# [What you have to do]
Print the entries below exactly as they appear, from the first line up to and including the line with "from mathutils import". Do not print any pictures.

# [Stored data]
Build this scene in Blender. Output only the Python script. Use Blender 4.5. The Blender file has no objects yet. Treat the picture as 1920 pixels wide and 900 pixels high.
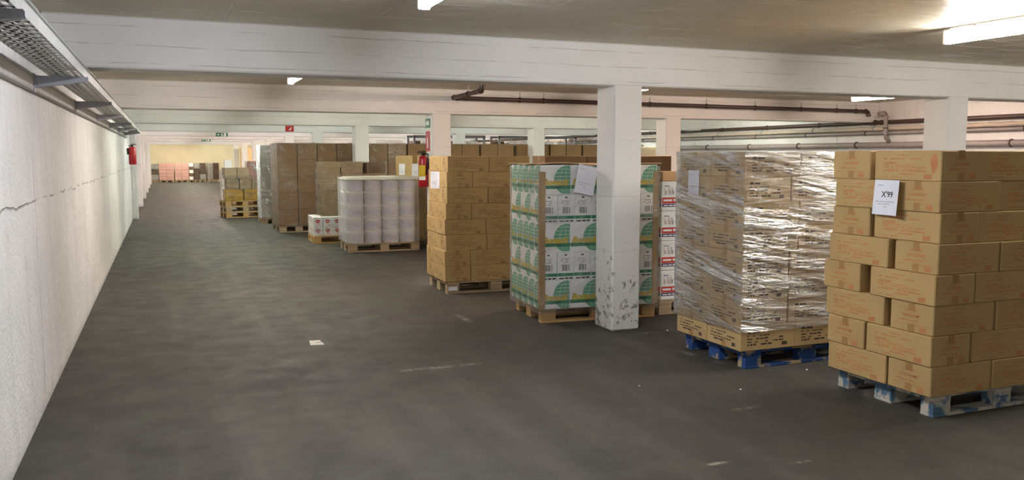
import bpy, math, random
from mathutils import Matrix, Vector, noise as mnoise

# ------------------------------------------------------------------ camera, world, exposure
sc = bpy.context.scene
col = sc.collection
CAM_H = 1.6
cam = bpy.data.objects.new('camera', bpy.data.cameras.new('camera'))
col.objects.link(cam)
sc.camera = cam
cam.data.sensor_width = 36.0
cam.data.lens = 1600.0 / 1920.0 * 36.0
cam.data.clip_start = 0.05
cam.data.clip_end = 200
_pitch = math.atan(158 / 1600.0)
_fw = Vector((-655, -158, 1600)).normalized()          # the aisle's direction in camera space (x right, y down)
_up = Vector((0, -math.cos(_pitch), -math.sin(_pitch)))
_rt = _fw.cross(_up)
right = Vector((_rt.x, _fw.x, _up.x)); down = Vector((_rt.y, _fw.y, _up.y)); fwd = Vector((_rt.z, _fw.z, _up.z))
cam.matrix_world = Matrix(((right.x, -down.x, -fwd.x, 0), (right.y, -down.y, -fwd.y, 0),
                           (right.z, -down.z, -fwd.z, CAM_H), (0, 0, 0, 1)))
world = bpy.data.worlds.new('world')
sc.world = world
world.use_nodes = True
world.node_tree.nodes['Background'].inputs[0].default_value = (1, 0.97, 0.92, 1)
world.node_tree.nodes['Background'].inputs[1].default_value = 0.02
vs = sc.view_settings
sc.display_settings.display_device = 'sRGB'
vs.view_transform = 'Standard'
vs.look = 'None'
vs.gamma = 1.0
vs.use_curve_mapping = False
vs.exposure = 2.55
LAMP = 27.0            # emission strength of every tube

random.seed(7)
PI = math.pi

# ------------------------------------------------------------------ node helpers
class NT:
    def __init__(s, name):
        s.m = bpy.data.materials.new(name); s.m.use_nodes = True
        s.t = s.m.node_tree; s.t.nodes.clear()
        s.out = s.t.nodes.new('ShaderNodeOutputMaterial')
    def n(s, typ, ins=None, **kw):
        nd = s.t.nodes.new(typ)
        for k, v in kw.items(): setattr(nd, k, v)
        for k, v in (ins or {}).items(): s.set(nd, k, v)
        return nd
    def set(s, nd, k, v):
        if isinstance(v, tuple) and len(v) == 2 and hasattr(v[0], 'outputs'):
            s.t.links.new(v[0].outputs[v[1]], nd.inputs[k])
        elif hasattr(v, 'outputs'):
            s.t.links.new(v.outputs[0], nd.inputs[k])
        else:
            if isinstance(v, tuple) and len(v) == 3 and nd.inputs[k].type == 'RGBA': v = (*v, 1)
            nd.inputs[k].default_value = v
    def math(s, op, a, b=0.0, c=None, clamp=False):
        nd = s.n('ShaderNodeMath', operation=op, use_clamp=clamp)
        s.set(nd, 0, a); s.set(nd, 1, b)
        if c is not None: s.set(nd, 2, c)
        return nd
    def coords(s, kind='Object'):
        return (s.n('ShaderNodeTexCoord'), {'Object': 3, 'UV': 2, 'Generated': 0}[kind])
    def pos(s):
        return (s.n('ShaderNodeNewGeometry'), 0)
    def mapping(s, vec, scale=(1, 1, 1), rot=(0, 0, 0), loc=(0, 0, 0)):
        return s.n('ShaderNodeMapping', {'Vector': vec, 'Scale': scale, 'Rotation': rot, 'Location': loc})
    def noise(s, vec, scale=5.0, detail=4.0, rough=0.55, dist=0.0):
        return s.n('ShaderNodeTexNoise', {'Vector': vec, 'Scale': scale, 'Detail': detail, 'Roughness': rough, 'Distortion': dist})
    def ramp(s, fac, lo, hi, a=0.0, b=1.0):
        nd = s.n('ShaderNodeMapRange', clamp=True)
        s.set(nd, 0, fac); s.set(nd, 1, lo); s.set(nd, 2, hi); s.set(nd, 3, a); s.set(nd, 4, b)
        return nd
    def mix(s, fac, a, b):
        nd = s.n('ShaderNodeMix', data_type='RGBA')
        s.set(nd, 0, fac); s.set(nd, 6, a); s.set(nd, 7, b)
        return (nd, 2)
    def bump(s, h, strength=0.3, dist=0.01):
        return s.n('ShaderNodeBump', {'Height': h, 'Strength': strength, 'Distance': dist})
    def pbr(s, color, rough=0.6, normal=None, **ins):
        b = s.n('ShaderNodeBsdfPrincipled')
        s.set(b, 'Base Color', color); s.set(b, 'Roughness', rough)
        if normal is not None: s.set(b, 'Normal', normal)
        for k, v in ins.items(): s.set(b, k.replace('_', ' '), v)
        s.t.links.new(b.outputs[0], s.out.inputs[0])
        return s.m

def srgb(r, g, b):
    f = lambda c: (c / 255 / 12.92) if c / 255 <= 0.04045 else ((c / 255 + 0.055) / 1.055) ** 2.4
    return (f(r), f(g), f(b))

def plain(name, color, rough=0.55, var=0.12, scale=9.0, bump=0.15, **kw):
    t = NT(name); c = t.coords()
    nz = t.noise(c, scale, 4)
    dark = tuple(x * (1 - var) for x in color); light = tuple(min(1, x * (1 + var)) for x in color)
    colr = t.mix(t.ramp(nz, 0.3, 0.7), dark, light)
    fine = t.noise(c, scale * 14, 3)
    return t.pbr(colr, rough, t.bump(fine, bump, 0.002), **kw)

def mat_carton(name, color, var=0.10):
    t = NT(name); c = t.coords()
    oi = t.n('ShaderNodeObjectInfo')
    nz = t.noise(c, 3.0, 5, 0.6)
    dark = tuple(x * (1 - var) for x in color); light = tuple(min(1, x * (1 + var * .8)) for x in color)
    base = t.mix(t.ramp(nz, 0.3, 0.7), dark, light)
    tint = t.mix(t.math('MULTIPLY', (oi, 5), 0.22), base, (color[0] * .72, color[1] * .74, color[2] * .72))
    flute = t.noise(t.mapping(c, (300, 300, 6)), 1.0, 2)
    return t.pbr(tint, 0.72, t.bump(flute, 0.08, 0.001))

def mat_wall():
    t = NT('rough_white_wall'); p = t.pos()
    sx = t.n('ShaderNodeSeparateXYZ', {0: p})
    big = t.noise(p, 0.9, 5, 0.6); mid = t.noise(p, 7, 6, 0.65); fine = t.noise(p, 45, 4, 0.7)
    streak = t.noise(t.mapping(p, (1, 3.0, 0.25)), 2.2, 4)
    wob = t.noise(p, 2.5, 3)
    zz = t.math('ADD', (sx, 2), t.math('MULTIPLY', wob, 0.09))
    l1 = t.ramp(t.math('ABSOLUTE', t.math('SUBTRACT', zz, 1.36)), 0.003, 0.008, 1, 0)
    yy = t.math('ADD', (sx, 1), t.math('MULTIPLY', wob, 0.08))
    l2 = t.ramp(t.math('ABSOLUTE', t.math('SUBTRACT', t.math('FLOORED_MODULO', yy, 2.45), 1.2)), 0.003, 0.009, 1, 0)
    brk = t.ramp(t.noise(p, 3.1, 3), 0.42, 0.56)
    line = t.math('MULTIPLY', t.math('MAXIMUM', l1, l2), brk)
    colr = t.mix(t.ramp(big, 0.35, 0.7), srgb(236, 235, 233), srgb(222, 220, 217))
    colr = t.mix(t.math('MULTIPLY', t.ramp(streak, 0.5, 0.75), 0.35), colr, srgb(200, 195, 186))
    chip = t.ramp(t.noise(t.mapping(p, (1, 1, .6)), 11, 5, 0.75), 0.70, 0.74)
    colr = t.mix(t.math('MULTIPLY', chip, 0.5), colr, srgb(170, 162, 150))
    foot = t.math('MULTIPLY', t.ramp(t.math('ADD', (sx, 2), t.math('MULTIPLY', mid, 0.12)), 0.07, 0.14, 1, 0), 0.35)
    colr = t.mix(foot, colr, srgb(140, 132, 120))
    colr = t.mix(t.math('MULTIPLY', line, 0.55), colr, srgb(150, 143, 133))
    h = t.math('ADD', t.math('ADD', t.math('MULTIPLY', mid, 1.0), t.math('MULTIPLY', fine, 0.35)), t.math('MULTIPLY', line, -0.5))
    return t.pbr(colr, 0.75, t.bump(h, 1.0, 0.03))

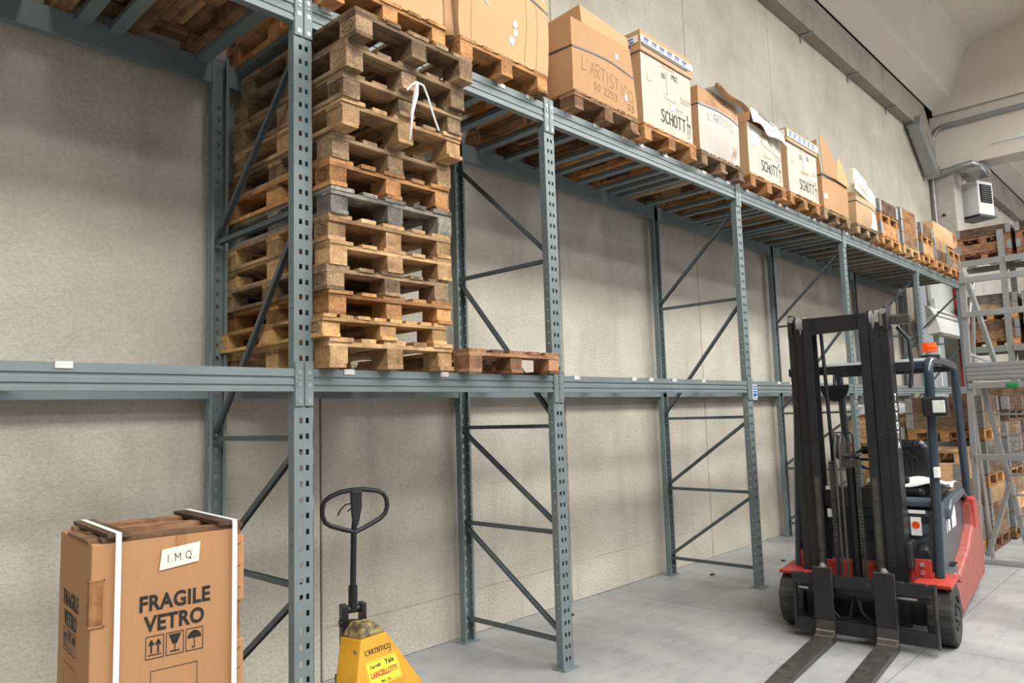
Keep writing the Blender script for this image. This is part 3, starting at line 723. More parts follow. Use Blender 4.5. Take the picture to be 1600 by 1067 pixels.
def printed_band(c, z0, z1, over, k=1):
    g = MB(); w = c.w
    def fr(u, v, off): p = c.W(u, 0, min(v, c.h)); return Vector((p.x, -over-off, v))
    n = 6; g.add([fr(-over+(w+2*over)*i/n, z0 if j == 0 else z1, .004) for j in (0, 1) for i in range(n+1)], [(i, i+1, n+2+i, n+1+i) for i in range(n)])
    g.add([(-over-.004, .0, z0), (-over-.004, .9, z0), (-over-.004, .9, z1), (-over-.004, .0, z1)], [(0, 1, 2, 3)])
    o = g.build('printed_tape', M['white'], c.root)
    t = MB()
    for q in range(6):
        u = .03+q*(w-.06)/6
        for r_ in range(3): ribbon(t, [(u+r_*.022, z0+.012), (u+r_*.022+.01, z0+.012+(z1-z0)*.5)], .012, lambda a, b, o_: (a, -over-.0055, b))
        ribbon(t, [(u, z1-.012), (u+.07, z1-.016)], .012, lambda a, b, o_: (a, -over-.0055, b))
    for q in range(8):
        yy = .05+q*.1
        ribbon(t, [(yy, z0+.015), (yy+.03, z0+.015)], .012, lambda a, b, o_: (-over-.0055, a, b)); ribbon(t, [(yy, z1-.02), (yy+.05, z1-.02)], .01, lambda a, b, o_: (-over-.0055, a, b))
    tag(t.build('tape_print', M['inkblue'], c.root), kind='stuff')
c3.lid(.17, M['cardside'], .014, z=.60); printed_band(c3, .665, .725, .018)
c3.strap(lambda a, b: .985-.0*a, M['strapb'], .016, off=.02)
# stained carton
def wD(p, fx, fy, fz):
    p.x += .03*fx*fz; p.y -= .03*math.sin(PI*fx)*math.sin(PI*min(1, fz)); return p
c4 = Carton('carton', 2.03, -.075, ZP, .74, DBX, .60, M['cardstain'], 'stained grey carton with a warped lid above the third upright', bulge=.02, warp=wD, sidemat=M['cardbrown'], seed=8)
c4.strap(lambda a, b: .72-.02*a, M['strapb'], .013)
strokes("L'ARTISTICO", .12, .30, .085, .003, M['pencil'], c4.root, c4.front, .05, -.05, sp=.06, xs=.75)
c4.patch(.0, .72, .45, .60, M['cardbrown'], 'brown_top_band', .002, 8)
sheet('warped_lid', lambda a, c: (.22+.58*a, -.06+.9*c, .655-.10*a*a*(1-c)-.02*math.sin(a*6)+.02*c), 10, 6, M['cardstain'], c4.root, .012)
sheet('warped_flap', lambda a, c: (.22+.58*a, -.065-.03*math.sin(PI*c), .655-.10*a*a-.02*math.sin(a*6)-.06*c*math.sin(PI*min(1,a*1.1))), 10, 2, M['cardbrown'], c4.root, .01)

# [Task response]
Build this scene in Blender. Output only the Python script. Use Blender 4.5. The Blender file has no objects yet. Treat the picture as 1920 pixels wide and 900 pixels high.
import bpy, math, random
from mathutils import Matrix, Vector, noise as mnoise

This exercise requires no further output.